Jumping to Seismic Conclusions

- Contributed by David Shoemaker

One jumping Otto. A multi-purpose staging, laboratory, and office building is in the design phase at the LIGO Hanford Observatory. (Construction is underway on a similar building at LIGO Livingston.) To help estimate the seismic impact of the activity in and around the new building, as well as to help choose a location, we undertook a small experiment. The basic idea was to have some standardized excitation at a variety of distances from the interferometer equipment in the High-Bay, also known as the "LVEA," and then check on the seismometers installed therein to see if the excitation registered and, if so, by how much.

Otto Matherny (Hanford Site Manager) and Robert Schofield (LIGO/University of Oregon) took on the challenge. They chose a series of points progressively further from the LVEA. At each point, a standard person (played by Otto) jumped in sets of three. Otto was in walkie-talkie contact with Robert, who monitored the seismometer using Dataviewer in the control room. In the event that the signals were nowhere to be seen, a backup squad was ready to increase the impulse to 10 person-jumps, but this turned out to be unnecessary. That the squad was not needed, and Otto was sufficient, is solely to be understood as a reflection of the high sensitivity of the seismometers, Otto. Really.

At left: Otto Matherny provides a calibrated vertical impulse to the earth.

Given the short time until our decision-making Doomsday, it was necessary for the experiment to be performed and analyzed within 24 hours of its conception. Soil mechanics engineers were due to begin testing the site, and any delays in choosing a location might cause the heavy construction to interfere with the commissioning and measurement work planned for the coming months.
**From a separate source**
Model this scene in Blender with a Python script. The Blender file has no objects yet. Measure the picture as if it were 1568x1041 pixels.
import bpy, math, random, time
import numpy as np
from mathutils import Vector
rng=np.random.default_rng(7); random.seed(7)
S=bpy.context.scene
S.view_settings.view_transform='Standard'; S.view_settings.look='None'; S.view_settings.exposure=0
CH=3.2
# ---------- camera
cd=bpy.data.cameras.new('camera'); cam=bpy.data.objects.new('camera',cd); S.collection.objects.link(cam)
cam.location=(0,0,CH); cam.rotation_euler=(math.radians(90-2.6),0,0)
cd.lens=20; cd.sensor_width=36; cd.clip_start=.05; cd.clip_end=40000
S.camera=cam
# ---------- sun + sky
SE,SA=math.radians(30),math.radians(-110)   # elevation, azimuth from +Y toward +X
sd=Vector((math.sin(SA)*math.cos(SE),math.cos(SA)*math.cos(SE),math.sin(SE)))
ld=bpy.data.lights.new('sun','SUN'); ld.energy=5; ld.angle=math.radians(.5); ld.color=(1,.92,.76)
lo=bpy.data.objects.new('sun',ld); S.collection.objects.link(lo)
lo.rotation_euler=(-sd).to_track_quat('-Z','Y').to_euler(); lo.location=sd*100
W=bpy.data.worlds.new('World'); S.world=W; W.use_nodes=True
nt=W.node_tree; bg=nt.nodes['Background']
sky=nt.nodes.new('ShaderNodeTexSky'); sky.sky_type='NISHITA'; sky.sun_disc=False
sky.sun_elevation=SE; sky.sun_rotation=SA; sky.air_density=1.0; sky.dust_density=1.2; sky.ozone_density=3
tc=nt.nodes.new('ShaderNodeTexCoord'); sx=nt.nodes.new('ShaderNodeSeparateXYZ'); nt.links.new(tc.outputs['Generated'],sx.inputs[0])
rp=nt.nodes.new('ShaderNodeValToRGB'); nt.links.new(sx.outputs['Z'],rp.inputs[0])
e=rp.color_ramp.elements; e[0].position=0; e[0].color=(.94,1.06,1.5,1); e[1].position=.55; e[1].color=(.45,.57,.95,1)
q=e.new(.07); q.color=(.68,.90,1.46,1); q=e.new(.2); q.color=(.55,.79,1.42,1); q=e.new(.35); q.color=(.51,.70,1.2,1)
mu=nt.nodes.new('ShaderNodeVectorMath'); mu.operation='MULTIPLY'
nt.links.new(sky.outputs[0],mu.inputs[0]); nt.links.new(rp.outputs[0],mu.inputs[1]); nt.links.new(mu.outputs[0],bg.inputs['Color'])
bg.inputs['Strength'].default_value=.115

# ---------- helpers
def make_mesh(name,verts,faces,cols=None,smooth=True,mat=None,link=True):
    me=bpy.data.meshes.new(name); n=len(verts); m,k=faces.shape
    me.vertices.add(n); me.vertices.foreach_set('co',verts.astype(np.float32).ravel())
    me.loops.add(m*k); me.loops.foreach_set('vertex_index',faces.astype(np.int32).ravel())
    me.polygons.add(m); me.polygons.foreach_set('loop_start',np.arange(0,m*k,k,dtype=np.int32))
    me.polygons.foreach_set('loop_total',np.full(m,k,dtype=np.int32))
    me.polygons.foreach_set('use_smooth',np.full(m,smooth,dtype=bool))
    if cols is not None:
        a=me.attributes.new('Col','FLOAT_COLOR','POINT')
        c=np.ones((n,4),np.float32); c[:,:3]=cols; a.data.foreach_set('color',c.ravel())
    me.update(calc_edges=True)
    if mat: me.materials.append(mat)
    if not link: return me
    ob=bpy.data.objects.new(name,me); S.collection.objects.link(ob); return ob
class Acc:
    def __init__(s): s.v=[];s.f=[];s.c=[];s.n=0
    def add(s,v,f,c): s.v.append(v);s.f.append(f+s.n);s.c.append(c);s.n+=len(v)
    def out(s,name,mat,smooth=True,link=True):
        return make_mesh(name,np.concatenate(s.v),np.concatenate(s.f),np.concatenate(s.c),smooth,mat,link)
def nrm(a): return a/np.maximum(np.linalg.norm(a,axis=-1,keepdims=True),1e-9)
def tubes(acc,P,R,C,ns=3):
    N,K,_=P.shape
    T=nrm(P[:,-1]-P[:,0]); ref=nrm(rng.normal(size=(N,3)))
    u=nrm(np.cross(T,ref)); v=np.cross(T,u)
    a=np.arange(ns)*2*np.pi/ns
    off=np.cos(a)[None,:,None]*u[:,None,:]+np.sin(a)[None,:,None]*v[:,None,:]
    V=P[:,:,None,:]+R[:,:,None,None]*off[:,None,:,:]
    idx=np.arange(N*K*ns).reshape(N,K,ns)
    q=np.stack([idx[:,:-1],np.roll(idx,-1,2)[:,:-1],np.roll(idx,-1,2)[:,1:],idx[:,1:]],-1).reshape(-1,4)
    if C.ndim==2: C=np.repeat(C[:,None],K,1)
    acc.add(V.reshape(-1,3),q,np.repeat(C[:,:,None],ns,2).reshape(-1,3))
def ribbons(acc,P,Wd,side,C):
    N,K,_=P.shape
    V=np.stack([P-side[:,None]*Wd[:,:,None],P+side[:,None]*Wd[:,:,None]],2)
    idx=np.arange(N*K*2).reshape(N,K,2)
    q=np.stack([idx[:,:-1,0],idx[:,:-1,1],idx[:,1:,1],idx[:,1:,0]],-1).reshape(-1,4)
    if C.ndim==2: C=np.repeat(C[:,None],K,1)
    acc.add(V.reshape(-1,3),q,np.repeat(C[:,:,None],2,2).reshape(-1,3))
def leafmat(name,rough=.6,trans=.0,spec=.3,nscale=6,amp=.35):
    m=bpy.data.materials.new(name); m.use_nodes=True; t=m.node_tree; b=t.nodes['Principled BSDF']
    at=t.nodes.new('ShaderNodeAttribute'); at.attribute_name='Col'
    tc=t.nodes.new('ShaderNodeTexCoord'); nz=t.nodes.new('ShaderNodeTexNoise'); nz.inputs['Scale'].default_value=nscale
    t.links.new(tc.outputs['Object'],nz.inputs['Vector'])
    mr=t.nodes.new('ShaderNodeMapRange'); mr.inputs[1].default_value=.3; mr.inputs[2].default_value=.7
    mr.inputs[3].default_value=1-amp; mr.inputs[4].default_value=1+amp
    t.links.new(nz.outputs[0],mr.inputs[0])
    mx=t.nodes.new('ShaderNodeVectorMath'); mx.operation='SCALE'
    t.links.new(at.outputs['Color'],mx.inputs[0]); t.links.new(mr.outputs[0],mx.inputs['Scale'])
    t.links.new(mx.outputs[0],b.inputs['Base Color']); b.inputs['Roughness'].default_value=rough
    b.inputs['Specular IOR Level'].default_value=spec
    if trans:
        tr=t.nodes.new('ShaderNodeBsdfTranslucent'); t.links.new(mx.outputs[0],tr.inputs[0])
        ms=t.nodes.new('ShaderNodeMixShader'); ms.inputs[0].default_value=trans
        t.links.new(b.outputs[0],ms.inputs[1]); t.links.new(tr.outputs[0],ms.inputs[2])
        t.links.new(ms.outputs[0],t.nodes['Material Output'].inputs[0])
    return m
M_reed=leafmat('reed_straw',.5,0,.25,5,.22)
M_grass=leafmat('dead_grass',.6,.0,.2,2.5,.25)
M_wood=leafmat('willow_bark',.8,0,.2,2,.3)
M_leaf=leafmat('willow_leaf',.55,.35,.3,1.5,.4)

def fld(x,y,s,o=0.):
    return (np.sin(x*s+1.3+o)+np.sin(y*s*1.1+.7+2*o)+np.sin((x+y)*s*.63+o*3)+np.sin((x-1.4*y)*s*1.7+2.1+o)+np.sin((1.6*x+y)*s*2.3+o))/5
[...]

Fortunately, the team came through with beautiful results, as shown in the figure below.

Data points from the seismic attenuation experiment.

Above: Data points from the seismic attenuation experiment. The signal falls a little more steeply than 1/(sqrt r) as anticipated. Note that the solid trace is not a fit of the jump data; it is based only on the displacement amplitude at a single point (40 feet), the Q obtained from data from passing trucks (see Robert Schofield's talk, "Source and Propagation of Predominant 1-50 HZ Seismic Signal from Off-Site at LIGO-Hanford" from the August 2000 LSC meeting), and a propagation velocity at 10 Hz (to determine wavelength) obtained from a dispersion relation for tamper signals (as described in the above-mentioned talk).

Thanks to this timely team triumph, we now know where to situate our building. We are also tuning the Hanford activities and layout to put as much of the day-to-day human activity into this new building, now that we our armed with the understanding that one really hopping mad Otto at 100 meters could possibly be confused with two 100 solar-mass black holes at one light-year.